The way things work now:
- When users are creating a market, they must choose a quantity of Manifold dollars to put up to initialize their market.
- This amount is a true subsidy, not a bet.
- The subsidy is used to seed the liquidity pool used by our AMM.
- If you choose a subsidy of M$ 100, we seed the liquidity pool with 100 YES shares and 100 NO shares for traders to trade against.
- The greater the subsidy, the more liquidity there is in the pool, the less the price moves when you place a bet.
- Unlike our earlier DPM system (Dynamic Parimutuel), the subsidy does not correspond to a “bet” made by the market creator at the initial probability.
- Liquidity fees from trading are added to the liquidity pool.

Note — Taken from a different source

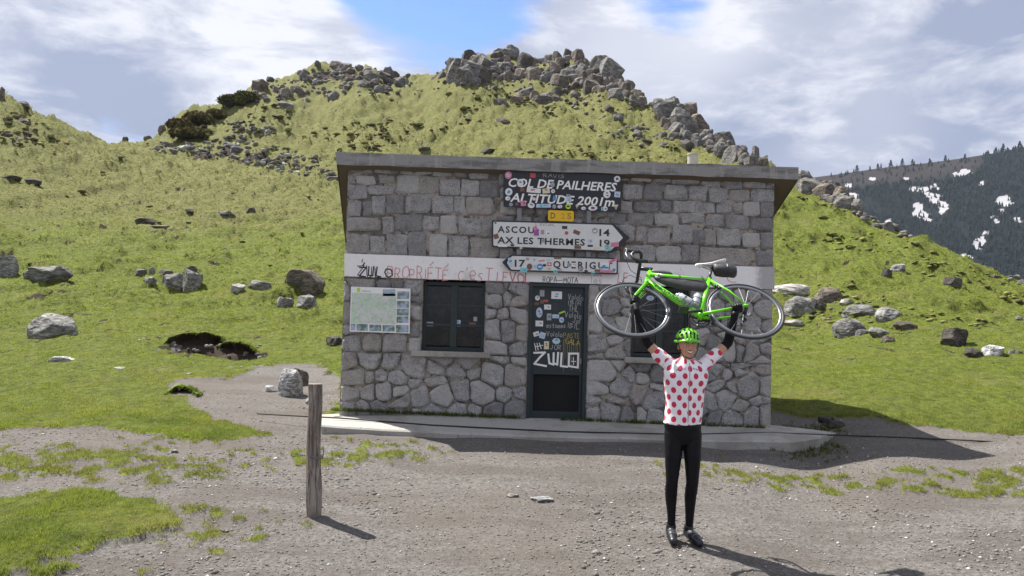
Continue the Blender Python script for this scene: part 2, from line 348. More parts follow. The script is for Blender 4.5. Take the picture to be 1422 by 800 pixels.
class MB:                                 # collects shapes into one mesh
    def __init__(s): s.v = []; s.f = []
    def add(s, v, f):
        n = len(s.v); s.v += [tuple(x) for x in v]; s.f += [tuple(i+n for i in q) for q in f]; return s
    def box(s, a, b_):
        x0, y0, z0 = a; x1, y1, z1 = b_
        return s.add([(x0, y0, z0), (x1, y0, z0), (x1, y1, z0), (x0, y1, z0), (x0, y0, z1), (x1, y0, z1), (x1, y1, z1), (x0, y1, z1)],
                     [(0, 3, 2, 1), (4, 5, 6, 7), (0, 1, 5, 4), (1, 2, 6, 5), (2, 3, 7, 6), (3, 0, 4, 7)])
    def prism(s, poly, y0, y1):           # poly: list of (x,z), extruded from y0 (front) to y1
        n = len(poly)
        ar = sum(poly[i][0]*poly[(i+1) % n][1]-poly[(i+1) % n][0]*poly[i][1] for i in range(n))
        if ar < 0: poly = poly[::-1]
        v = [(p[0], y0, p[1]) for p in poly]+[(p[0], y1, p[1]) for p in poly]
        f = [tuple(range(n)), tuple(range(2*n-1, n-1, -1))]+[(i, i+n, (i+1) % n+n, (i+1) % n) for i in range(n)]
        return s.add(v, f)
    def tube(s, pts, rad, n=8, cap=True, flat=1.0, upv=None):
        pts = [Vector(p) for p in pts]; k = len(pts); base = len(s.v)
        rad = rad if isinstance(rad, (list, tuple)) else [rad]*k
        prev = None
        for i, p in enumerate(pts):
            tdir = (pts[min(i+1, k-1)]-pts[max(i-1, 0)]).normalized()
            if prev is None:
                ref = Vector(upv) if upv else (Vector((0, 0, 1)) if abs(tdir.z) < .9 else Vector((0, 1, 0)))
                nrm = (ref-tdir*ref.dot(tdir)).normalized()
            else: nrm = (prev-tdir*prev.dot(tdir)).normalized()
            prev = nrm; bi = tdir.cross(nrm)
            for j in range(n):
                an = 2*math.pi*j/n; s.v.append(tuple(p+nrm*(math.cos(an)*rad[i])+bi*(math.sin(an)*rad[i]*flat)))
        for i in range(k-1):
            for j in range(n):
                a0 = base+i*n+j; a1 = base+i*n+(j+1) % n; s.f.append((a0, a1, a1+n, a0+n))
        if cap:
            s.f.append(tuple(base+j for j in range(n))[::-1]); s.f.append(tuple(base+(k-1)*n+j for j in range(n)))
        return s
    def torus(s, c, ax, R_, r_, n=48, m=8, fl=1.0):
        ax = Vector(ax).normalized(); e1 = ax.orthogonal().normalized(); e2 = ax.cross(e1); base = len(s.v); c = Vector(c)
        for i in range(n):
            t_ = 2*math.pi*i/n; rd = e1*math.cos(t_)+e2*math.sin(t_)
            for j in range(m):
                q = 2*math.pi*j/m; s.v.append(tuple(c+rd*(R_+r_*math.cos(q)*fl)+ax*(r_*math.sin(q))))
        for i in range(n):
            for j in range(m):
                s.f.append((base+i*m+j, base+((i+1) % n)*m+j, base+((i+1) % n)*m+(j+1) % m, base+i*m+(j+1) % m))
        return s
    def ball(s, c, r, n=12, m=8):
        rx, ry, rz = r if isinstance(r, (tuple, list)) else (r, r, r); base = len(s.v)
        s.v.append((c[0], c[1], c[2]+rz))
        for i in range(1, m):
            for j in range(n):
                s.v.append((c[0]+rx*math.sin(math.pi*i/m)*math.cos(2*math.pi*j/n), c[1]+ry*math.sin(math.pi*i/m)*math.sin(2*math.pi*j/n), c[2]+rz*math.cos(math.pi*i/m)))
        s.v.append((c[0], c[1], c[2]-rz)); last = len(s.v)-1
        for j in range(n):
            s.f.append((base, base+1+j, base+1+(j+1) % n)); s.f.append((last, last-n+(j+1) % n, last-n+j))
        for i in range(m-2):
            for j in range(n):
                a0 = base+1+i*n+j; a1 = base+1+i*n+(j+1) % n; s.f.append((a0, a0+n, a1+n, a1))
        return s
    def cone(s, p0, r0, p1, r1, n=16):
        s.tube([p0, p1], [r0, r1], n); s.ball(p0, r0, n, 10); s.ball(p1, r1, n, 10); return s
    def build(s, name, mat, parent=None, off=None, smooth=False):
        return mesh(name, s.v, s.f, mat, parent, off, smooth)
def big_mesh(name, V, F, mat, tint=None, attrname='tint'):
    me = bpy.data.meshes.new(name); nv = len(V); F = np.asarray(F, np.int32); k = F.shape[1]
    me.vertices.add(nv); me.vertices.foreach_set('co', np.asarray(V, np.float32).ravel())
    me.loops.add(F.size); me.loops.foreach_set('vertex_index', F.ravel())
    me.polygons.add(len(F)); me.polygons.foreach_set('loop_start', np.arange(0, F.size, k, dtype=np.int32))
    if tint is not None:
        ca = me.color_attributes.new(attrname, 'FLOAT_COLOR', 'POINT'); c = np.ones((nv, 4), np.float32); c[:, :3] = tint; ca.data.foreach_set('color', c.ravel())
    me.update(calc_edges=True); me.validate()
    return link(name, me, None, [mat])
# ------------------------------------------------------------------ zones of the ground
def world_poly(l): return np.array([tuple(ground_at(u, v, hbase))[:2] for u, v in l])
def inpoly(x, y, poly):
    ins = np.zeros(np.shape(x), bool); n = len(poly)
    for i in range(n):
        x0, y0 = poly[i]; x1, y1 = poly[(i+1) % n]
        c = ((y0 > y) != (y1 > y)) & (x < (x1-x0)*(y-y0)/((y1-y0) if y1 != y0 else 1e-9)+x0)
        ins ^= c
    return ins
def sdist(x, y, poly):                    # signed distance, positive inside
    d = np.full(np.shape(x), 1e9); n = len(poly)
    for i in range(n):
        p = poly[i]; q = poly[(i+1) % n]; e = q-p; L = max((e**2).sum(), 1e-9)
        tt = np.clip(((x-p[0])*e[0]+(y-p[1])*e[1])/L, 0, 1)
        d = np.minimum(d, np.hypot(x-p[0]-tt*e[0], y-p[1]-tt*e[1]))
    return np.where(inpoly(x, y, poly), d, -d)
LEFT = world_poly([(-400, 606), (0, 600), (60, 600), (130, 598), (180, 606), (265, 616), (330, 614), (372, 604), (300, 582), (262, 562), (235, 545), (255, 533), (330, 522), (352, 510)])
LEFT = np.vstack([LEFT, [(-4.4, 17.5), (-3.4, 15.2), (-3.05, 13.2), (-2.95, 12.1), (3.9, 12.2)], world_poly([(1080, 576), (1150, 582), (1250, 592), (1340, 600), (1430, 606), (1800, 615)]), [(300, 60), (300, 900), (-300, 900), (-300, 60)]])
HOL = world_poly([(235, 472), (300, 464), (345, 476), (362, 494), (335, 503), (280, 494), (238, 488)])
PATCH = world_poly([(-200, 700), (0, 694), (60, 686), (150, 688), (225, 700), (262, 722), (245, 745), (190, 752), (130, 768), (80, 800), (-200, 850)])
TUFT = [world_poly([(-100, 622), (120, 618), (300, 640), (345, 672), (200, 678), (-100, 680)]), world_poly([(150, 690), (330, 700), (345, 740), (250, 775), (160, 765)]),
        world_poly([(990, 652), (1200, 650), (1430, 648), (1500, 690), (1180, 690), (1030, 676)]), world_poly([(380, 628), (640, 626), (600, 648), (400, 655)])]
CRAG = [world_poly(q) for q in ([(600, 106), (620, 92), (690, 79), (800, 80), (862, 104), (868, 138), (760, 112), (700, 112), (650, 118), (612, 112)], [(905, 148), (960, 166), (1008, 186), (1052, 228), (985, 208), (945, 190), (915, 172)], [(420, 110), (440, 99), (545, 99), (566, 110), (520, 120), (425, 118)], [(205, 206), (250, 200), (330, 199), (395, 212), (430, 232), (470, 240), (400, 240), (330, 222), (270, 218)], [(1115, 250), (1150, 252), (1188, 290), (1165, 288), (1140, 274)])]
def zones(x, y):
    wob = (fbm(x*1.6, y*1.6, 41, 4)-.5)*.8+(fbm(x*6, y*6, 43, 2)-.5)*.25
    k = np.clip(y/11, 1, 6)
    g = sst(sdist(x, y, LEFT)+wob*k*.7-.02, -.05, .12)
    g = g*(1-sst(sdist(x, y, HOL)+wob*.9, 0, .15))
    g = np.maximum(g, sst(sdist(x, y, PATCH)+wob*.8+(fbm(x*9, y*9, 47, 2)-.5)*.35, -.06, .12))
    tn = fbm(x*6.5, y*5.5, 51, 3)
    for tp in TUFT: g = np.maximum(g, sst(tn, .50, .58)*sst(sdist(x, y, tp)+wob*.6, -.1, .25)*.9)
    sp1 = sst(fbm(x*8, y*7, 53, 2), .68, .74)*sst(fbm(x*.9, y*.9, 55, 3), .42, .58)*.85
    g = np.maximum(g, sp1*(1-sst(y, 10.2, 10.7))*np.clip(sst(-x, 1.2, 2.2)+sst(y, 8.2, 8.9)*.9, 0, 1))
    q = fbm(x*.5+3, y*.42, 21, 4)
    hill = sst(y, 15, 34)
    edge = sst(q, .53, .545)*(1-sst(q, .56, .575))*hill
    m2 = fbm(x*.75+40, y*.62+8, 25, 4); e2 = sst(m2, .545, .56)*(1-sst(m2, .585, .60))*hill*sst(fbm(x*.5, y*.5, 63, 3), .46, .54)
    n2 = fbm(x*1.3, y*.7, 61, 4); n4 = fbm(x*3.4, y*1.3, 67, 3); soil = np.maximum(np.maximum(edge*sst(n2, .58, .64), e2*.6*sst(n2, .54, .6)), sst(n4, .74, .78)*sst(y, 13, 18)*.8*(1-sst(y, 22, 40)))
    soil = np.maximum(soil, sst(sdist(x, y, HOL)+(fbm(x*3, y*2, 69, 3)-.5)*1.4, 0, .2)*.85)
    for cp2 in CRAG: soil = np.maximum(soil, sst(sdist(x, y, cp2)+(fbm(x*.5, y*.4, 73, 3)-.5)*9, 0, 2)*sst(fbm(x*.8, y*.5, 77, 3), .40, .50)*.85)
    soil = np.clip(soil, 0, 1)
    for hx, hy, rx, ry, dp in hollows:
        rr = ((x-hx)/(rx*1.05))**2+((y-hy-.1)/(ry))**2; soil = np.maximum(soil, np.exp(-rr*rr*1.6))
    lush = 1-sst(y, 22, 80)+.25*(x > 8)*(1-sst(y, 40, 80)) - .15*(x < -20)
    return g, np.clip(soil, 0, 1), np.clip(lush+.10, 0, 1)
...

- A platform fee is levied on each trade and then burned (to reduce monetary inflation).
- The market creator earns a commission on each trade (which they receive after resolution).
- Once the market is resolved, if there’s anything left in the liquidity pool, it is returned to the market creator.
- If the probability converges to 0 or 1 before resolution, there won’t be anything left in the liquidity pool.
- In practice, the probability never completely converges, and there’s usually a small number of shares left in the pool.
Proposed change:
- Instead of users choosing the amount to put up when they create a market, it’s always fixed at M$100.
- This amount is described to the user as a “market creation fee” instead of a subsidy or ante.
- Market creators do not receive the remnants of the liquidity pool after resolution.
- Anything left in the liquidity pool is burned.
- No platform fee is levied on trades.
Pros:
- Simpler for market creators to model what’s happening with their money when they create a market.
- Every market has a consistent, guaranteed base of liquidity.